Mailvox: tribalism wins

A reader relates a recent encounter with a group of Mennonites:

I am currently staying at a travel lodge in northern Wisconsin and there are 30-40 old school Mennonites, cousins of the Amish, also here.  The free self-serve breakfast room provides lessons regarding how the Amish likely will behave if, as speculated, they ever do achieve population dominance.

The Mennonites entered the room en masse and immediately occupied every open table remaining in the place.  Each clan had its own table and it did not matter whether there were two members or eight, they had their own table by clan and would stand beside their territorial claim despite empty seats being available at the other Mennonite tables. Spaces were reserved by laying objects in the conventional way.
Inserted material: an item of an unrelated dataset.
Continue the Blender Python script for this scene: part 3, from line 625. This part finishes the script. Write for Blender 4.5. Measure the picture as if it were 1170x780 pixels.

Then the Mennonites formed an after church social barrier in front of the food supply, blocking outsiders from access in polite fashion while kibbitzing together in Swiss German.  The kids were all barefoot and roaming around, which dissuaded the rest of us from approaching.

About six old ladies commandeered the two waffle-making machines and began preparing waffles exclusively for all Mennonites.  They cast intimidating glares at some tough-looking brawny, sleeveless construction workers who attempted to stand in line for waffles.  Not gonna happen.

The men, who are noticeably trimmer than the somewhat fat women, helped themselves to all the food, making immediate return trips to fill up individual and shared plates for their tables.  This left only coffee for the outsiders.

No grace was given nor prayers offered, once the last old lady abandoned her waffle post the entire group began eating and the men discussed whatever Swiss German topic.  The food area resembled a war zone where the cockroaches would have starved.

Those Mennonites are going to do well when things fall apart. The rugged individualists should be fine, at least as long as they’re out in the deep wilderness without any resources that these people happen to decide they need for their families. 

Notice how the supposed tough guys couldn’t handle the old women. They could have unplugged the machines and refused to plug them back in until one machine was given to the non-Mennonites, but apparently they couldn’t even manage to work together in that one simple regard.